I know there has been work and improvements to the Bondtech gearsets but I dont remember seeing anything about this helical design.
The idea of helical gears the mesh the two shafts together is that it’s a constant amount of contact as the gears roll. Straight cut gears can have areas of high contact and low contact which could result in inconsistent extrusion.

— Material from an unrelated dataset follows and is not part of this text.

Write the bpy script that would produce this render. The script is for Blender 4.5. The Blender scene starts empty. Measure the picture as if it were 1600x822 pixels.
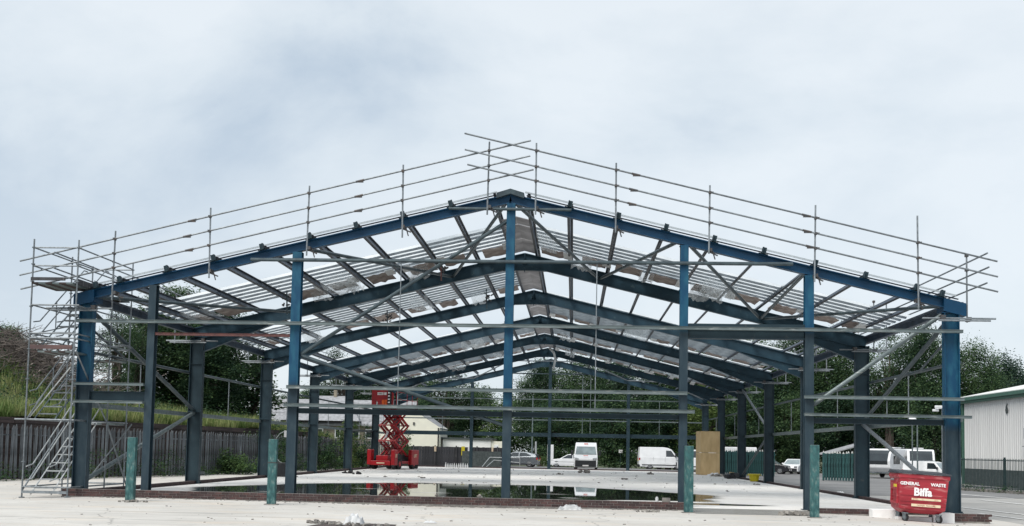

For the filament drive teeth, the thought is that with straight teeth the filament can “walk” left to right in the channel as the filament resists being pushed down because there isn’t anything stopping it. This results in inconsistent extrusion. Adding the angled teeth puts intentional sideways force to help hold it in one place
There is debate over whether it helps in practice. One issue is that you are applying latteral forces that want to shift the gears out of alightment, you can get wear on the extruder housing because of that. Herringbone gears would probably be the ideal solution. On the other hand mellow libra did something similar and there were lots of problems with those
you sometimes see twill patterns on the hobbing (like on cnc hextrudort). I'd definitely avoid these. I found TPU is completely unprintable because the filament twists, other filaments have the same issue but less severe
Ah, yes, Sorry I should have clarified that my comment is what the ideas behind these gearsets are. Reality is likely different and I can't say one way or another...
I've seend a mod for big gears in the CW2 housing, are big gears (HGX Lite/Protoxtruder) becoming more common for a reason? Do they have any benefit over the original BMG small gears?